Basilan road project nears completion
COTABATO CITY, Philippines - Roderick Furigay, who is a Christian, and his longtime Yakan friend, Juni Ilimin, both cannot forget how their childhood was made difficult by the absence of all weather roads in Basilan.
Furigay and Ilimin, both in their early 50s, are now the incumbent vice mayor of Lamitan City and the local government undersecretary of the Autonomous Region in Muslim Mindanao (ARMM), respectively.
“Life was so difficult in those days. It was the height then of the uprising by the Moro National Liberation Front and besides the security problems spawned by the conflict, we also did not have good roads in the six Basilan municipalities at that time,” said Furigay.
Furigay is a scion of a big Christian clan in Lamitan City, the new capital of Basilan.
Basilan, a component province of ARMM, has just been encircled with a concrete circumferential road straddling through most of its now 11 municipalities.
The thoroughfare shortened by 17 hours an overland orbit of the island’s southern, northern, western and eastern corners.
The road project, now 98 percent done, was started about three years ago as a foreign assisted initiative, which the national government sustained and completed using state funds.
Ilimin, a Muslim, said what is more consoling for them is the ongoing concreting of roads by the ARMM’s Department of Public Works and Highways, designed to link fishing and farming enclaves to the vaunted Basilan “ring road.”
“People from the coastal areas can easily bring their daily harvest of Marine products, such as deep-sea fishes and seashells to barangays along the circumferential road through these roads being built by the ARMM government,” Ilimin said.
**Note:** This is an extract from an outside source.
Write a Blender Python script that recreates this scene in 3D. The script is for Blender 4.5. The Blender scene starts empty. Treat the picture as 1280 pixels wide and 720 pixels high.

Ilimin and Furigay both said they are grateful to ARMM Gov. Mujiv Hataman and his public works secretary, Engineer Don Mustapha Loong, for their hands-on involvement in the implementation of the regional government’s current road projects in Basilan.
“My constituents are just as grateful to these two ARMM officials. It was only during the time of President Benigno Aquino III and Gov. Hataman that so much infrastructure investments have been poured into Basilan,” Furigay said.
Among the ARMM’s ongoing flagship arterial infrastructure projects in Basilan are the 21.9-kilometer Lamitan City-Akbar-Mohammad Ajul road (P388.6 million), the 22-kilometer Tipo-Tipo-Albarka road (P356 million) and the 32-kilometer Lantawan-Isabela City road (P525 million).
Loong said the projects are being implemented in utmost transparency, keeping with Hataman’s policy of accountability in handling the ARMM’s yearly infrastructure subsidy.
The three road projects will interconnect dozens of isolated barangays in the recipient towns and cities, according to Loong.
The recent interconnection of isolated barangays in Basilan as a result of the ARMM’s road projects have ushered in the reconciliation of many feuding clans that kept arsenals of high-powered firearms both as status symbol and as protection from adversaries.
Ilimin had facilitated, with the help of local officials and local commanders of the Moro Islamic Liberation Front (MILF), the reconciliation of five feuding groups in the province in recent months.
Hataman, Col. Rolando Joselito Bautista of the Army’s 104th Brigade, Superintendent Oscar Nantes of the Basilan provincial police, and senior MILF commanders had also brokered the settlement of six bloody clan wars in the island province in the past two months.
“There is no other recourse but forge peace now among them to enjoy the socio-economic dividends spurred by these road projects,” said Hadja Nuring Jamaldin, assistant division superintendent for Basilan public schools.
Like Furigay and Ilimin, Jamaldin, who is also a Yakan from Sumisip town, had experienced uneasy long travels to Basilan’s old capital, Isabela, now a chartered city, via bumpy roads that were almost impassable during rainy days.
“Now the travel time from Lamitan City, the capital of Basilan, to my hometown is only about 40 minutes, from what used to be three hours of travel in previous decades,” Jamaldin said.
Jamaldin said the ARMM road projects also gave children in far-flung areas easy access to public schools.
“All of these security problems in Basilan will be gone as a consequence of having good roads, good markets and more school buildings in the province. It is poverty and underdevelopment that creates security problems in far-flung areas here,” Jamaldin said.